**STORED RECORDS**
BEGIN

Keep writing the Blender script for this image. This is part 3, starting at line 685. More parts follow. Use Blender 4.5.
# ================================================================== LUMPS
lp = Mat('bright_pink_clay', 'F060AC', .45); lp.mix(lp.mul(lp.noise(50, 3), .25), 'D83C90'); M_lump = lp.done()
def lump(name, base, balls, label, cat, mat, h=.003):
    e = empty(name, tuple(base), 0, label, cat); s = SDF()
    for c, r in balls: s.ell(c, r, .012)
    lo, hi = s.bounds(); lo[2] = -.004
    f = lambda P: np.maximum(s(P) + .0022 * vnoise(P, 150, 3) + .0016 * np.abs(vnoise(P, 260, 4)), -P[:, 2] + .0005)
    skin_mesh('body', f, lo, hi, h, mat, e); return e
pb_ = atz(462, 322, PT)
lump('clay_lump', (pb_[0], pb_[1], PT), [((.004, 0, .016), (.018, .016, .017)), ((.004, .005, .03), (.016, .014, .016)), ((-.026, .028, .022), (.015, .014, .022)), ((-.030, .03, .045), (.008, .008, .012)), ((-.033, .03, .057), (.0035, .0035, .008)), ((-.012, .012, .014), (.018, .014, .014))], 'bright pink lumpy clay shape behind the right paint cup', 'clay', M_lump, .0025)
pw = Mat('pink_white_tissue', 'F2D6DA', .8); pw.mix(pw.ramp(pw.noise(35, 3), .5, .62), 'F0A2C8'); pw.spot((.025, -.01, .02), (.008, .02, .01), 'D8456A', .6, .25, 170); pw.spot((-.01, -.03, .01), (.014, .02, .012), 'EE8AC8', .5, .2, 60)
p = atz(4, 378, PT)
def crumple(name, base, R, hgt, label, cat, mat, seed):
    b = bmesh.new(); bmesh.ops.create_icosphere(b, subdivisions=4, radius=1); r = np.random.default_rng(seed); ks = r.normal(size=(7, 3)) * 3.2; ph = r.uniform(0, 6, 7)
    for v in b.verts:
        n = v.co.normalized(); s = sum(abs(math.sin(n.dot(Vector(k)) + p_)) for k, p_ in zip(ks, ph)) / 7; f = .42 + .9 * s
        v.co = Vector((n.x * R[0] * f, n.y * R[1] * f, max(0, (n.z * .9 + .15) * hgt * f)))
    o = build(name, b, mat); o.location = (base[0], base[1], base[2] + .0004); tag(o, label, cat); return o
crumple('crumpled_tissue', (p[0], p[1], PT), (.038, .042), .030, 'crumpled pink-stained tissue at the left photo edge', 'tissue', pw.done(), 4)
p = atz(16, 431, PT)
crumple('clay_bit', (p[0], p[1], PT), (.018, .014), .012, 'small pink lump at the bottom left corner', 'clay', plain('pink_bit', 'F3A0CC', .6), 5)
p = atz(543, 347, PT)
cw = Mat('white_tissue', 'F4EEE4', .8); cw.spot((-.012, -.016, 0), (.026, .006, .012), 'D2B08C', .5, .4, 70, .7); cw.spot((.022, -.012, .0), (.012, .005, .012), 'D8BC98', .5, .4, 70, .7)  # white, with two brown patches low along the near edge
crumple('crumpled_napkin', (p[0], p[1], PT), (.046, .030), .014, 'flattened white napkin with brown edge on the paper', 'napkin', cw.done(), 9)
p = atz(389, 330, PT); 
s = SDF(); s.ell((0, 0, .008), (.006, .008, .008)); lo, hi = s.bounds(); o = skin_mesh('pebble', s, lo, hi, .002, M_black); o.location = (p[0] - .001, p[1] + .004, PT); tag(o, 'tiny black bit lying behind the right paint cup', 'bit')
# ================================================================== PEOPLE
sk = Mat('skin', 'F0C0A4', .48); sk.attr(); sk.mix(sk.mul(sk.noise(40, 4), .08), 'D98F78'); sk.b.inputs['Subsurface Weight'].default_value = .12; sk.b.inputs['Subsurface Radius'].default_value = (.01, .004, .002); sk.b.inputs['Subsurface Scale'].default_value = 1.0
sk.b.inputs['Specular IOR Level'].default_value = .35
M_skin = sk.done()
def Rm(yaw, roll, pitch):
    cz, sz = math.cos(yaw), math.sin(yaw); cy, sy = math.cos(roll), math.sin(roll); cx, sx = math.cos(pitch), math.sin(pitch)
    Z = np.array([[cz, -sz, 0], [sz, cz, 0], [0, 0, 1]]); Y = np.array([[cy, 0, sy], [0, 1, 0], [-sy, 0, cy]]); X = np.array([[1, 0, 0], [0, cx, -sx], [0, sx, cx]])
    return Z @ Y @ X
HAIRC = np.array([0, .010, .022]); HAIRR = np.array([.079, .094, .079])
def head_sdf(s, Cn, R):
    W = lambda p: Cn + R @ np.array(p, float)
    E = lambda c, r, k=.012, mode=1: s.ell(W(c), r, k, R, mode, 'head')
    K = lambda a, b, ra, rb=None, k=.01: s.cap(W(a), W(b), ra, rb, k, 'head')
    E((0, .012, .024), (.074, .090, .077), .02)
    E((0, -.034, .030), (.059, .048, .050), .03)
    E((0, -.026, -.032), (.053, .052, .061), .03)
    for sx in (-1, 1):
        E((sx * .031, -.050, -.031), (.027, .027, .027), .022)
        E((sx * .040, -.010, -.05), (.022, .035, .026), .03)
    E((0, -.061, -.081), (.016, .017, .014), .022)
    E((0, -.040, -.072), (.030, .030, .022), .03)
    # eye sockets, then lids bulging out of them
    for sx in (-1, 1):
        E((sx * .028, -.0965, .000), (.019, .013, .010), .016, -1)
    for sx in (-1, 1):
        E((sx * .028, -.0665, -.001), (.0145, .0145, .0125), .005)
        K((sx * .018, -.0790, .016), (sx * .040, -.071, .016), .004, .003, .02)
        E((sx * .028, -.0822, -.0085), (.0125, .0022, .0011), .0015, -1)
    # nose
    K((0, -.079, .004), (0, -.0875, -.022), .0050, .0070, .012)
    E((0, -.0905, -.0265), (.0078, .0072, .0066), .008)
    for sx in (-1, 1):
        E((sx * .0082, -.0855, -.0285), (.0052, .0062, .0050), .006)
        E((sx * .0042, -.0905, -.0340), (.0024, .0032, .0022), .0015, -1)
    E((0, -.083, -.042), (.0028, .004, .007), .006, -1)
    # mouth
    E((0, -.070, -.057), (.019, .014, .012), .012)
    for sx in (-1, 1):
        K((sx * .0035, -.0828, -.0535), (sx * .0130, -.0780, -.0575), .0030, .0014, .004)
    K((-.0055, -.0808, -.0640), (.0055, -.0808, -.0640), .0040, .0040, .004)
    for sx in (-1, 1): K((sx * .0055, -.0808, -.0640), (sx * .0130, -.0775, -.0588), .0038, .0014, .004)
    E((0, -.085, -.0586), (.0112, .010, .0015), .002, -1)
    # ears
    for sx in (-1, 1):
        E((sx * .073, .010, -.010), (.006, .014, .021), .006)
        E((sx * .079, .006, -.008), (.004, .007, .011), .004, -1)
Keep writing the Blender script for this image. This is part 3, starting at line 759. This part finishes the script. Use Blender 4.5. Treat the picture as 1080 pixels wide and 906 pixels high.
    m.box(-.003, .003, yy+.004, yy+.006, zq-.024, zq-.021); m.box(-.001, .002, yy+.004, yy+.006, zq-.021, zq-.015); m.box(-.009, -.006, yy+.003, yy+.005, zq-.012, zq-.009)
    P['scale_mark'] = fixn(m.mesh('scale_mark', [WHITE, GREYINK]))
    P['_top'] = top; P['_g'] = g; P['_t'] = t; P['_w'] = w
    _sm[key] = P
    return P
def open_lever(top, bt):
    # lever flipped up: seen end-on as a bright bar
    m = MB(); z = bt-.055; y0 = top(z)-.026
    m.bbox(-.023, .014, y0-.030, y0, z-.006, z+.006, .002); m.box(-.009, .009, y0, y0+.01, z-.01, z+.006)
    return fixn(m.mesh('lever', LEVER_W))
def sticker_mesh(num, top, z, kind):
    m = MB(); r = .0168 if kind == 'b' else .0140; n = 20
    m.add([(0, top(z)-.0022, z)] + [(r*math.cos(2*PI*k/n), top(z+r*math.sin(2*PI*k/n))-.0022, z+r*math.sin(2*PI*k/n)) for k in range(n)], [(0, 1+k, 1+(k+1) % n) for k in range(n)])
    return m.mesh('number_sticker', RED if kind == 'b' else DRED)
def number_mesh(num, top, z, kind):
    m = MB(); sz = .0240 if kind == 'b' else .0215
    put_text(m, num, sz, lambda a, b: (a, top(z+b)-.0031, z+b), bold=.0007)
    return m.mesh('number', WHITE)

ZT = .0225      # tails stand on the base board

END
BEGIN

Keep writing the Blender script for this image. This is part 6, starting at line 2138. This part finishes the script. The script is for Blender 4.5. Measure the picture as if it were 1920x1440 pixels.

END

**REQUIREMENTS**
Both the line with "906 pixels high." and the line with "the base board" belong in the extract, along with every line between them; set down those lines exactly and only.

**COMPLETE RESPONSE**
Keep writing the Blender script for this image. This is part 3, starting at line 759. This part finishes the script. Use Blender 4.5. Treat the picture as 1080 pixels wide and 906 pixels high.
    m.box(-.003, .003, yy+.004, yy+.006, zq-.024, zq-.021); m.box(-.001, .002, yy+.004, yy+.006, zq-.021, zq-.015); m.box(-.009, -.006, yy+.003, yy+.005, zq-.012, zq-.009)
    P['scale_mark'] = fixn(m.mesh('scale_mark', [WHITE, GREYINK]))
    P['_top'] = top; P['_g'] = g; P['_t'] = t; P['_w'] = w
    _sm[key] = P
    return P
def open_lever(top, bt):
    # lever flipped up: seen end-on as a bright bar
    m = MB(); z = bt-.055; y0 = top(z)-.026
    m.bbox(-.023, .014, y0-.030, y0, z-.006, z+.006, .002); m.box(-.009, .009, y0, y0+.01, z-.01, z+.006)
    return fixn(m.mesh('lever', LEVER_W))
def sticker_mesh(num, top, z, kind):
    m = MB(); r = .0168 if kind == 'b' else .0140; n = 20
    m.add([(0, top(z)-.0022, z)] + [(r*math.cos(2*PI*k/n), top(z+r*math.sin(2*PI*k/n))-.0022, z+r*math.sin(2*PI*k/n)) for k in range(n)], [(0, 1+k, 1+(k+1) % n) for k in range(n)])
    return m.mesh('number_sticker', RED if kind == 'b' else DRED)
def number_mesh(num, top, z, kind):
    m = MB(); sz = .0240 if kind == 'b' else .0215
    put_text(m, num, sz, lambda a, b: (a, top(z+b)-.0031, z+b), bold=.0007)
    return m.mesh('number', WHITE)

ZT = .0225      # tails stand on the base board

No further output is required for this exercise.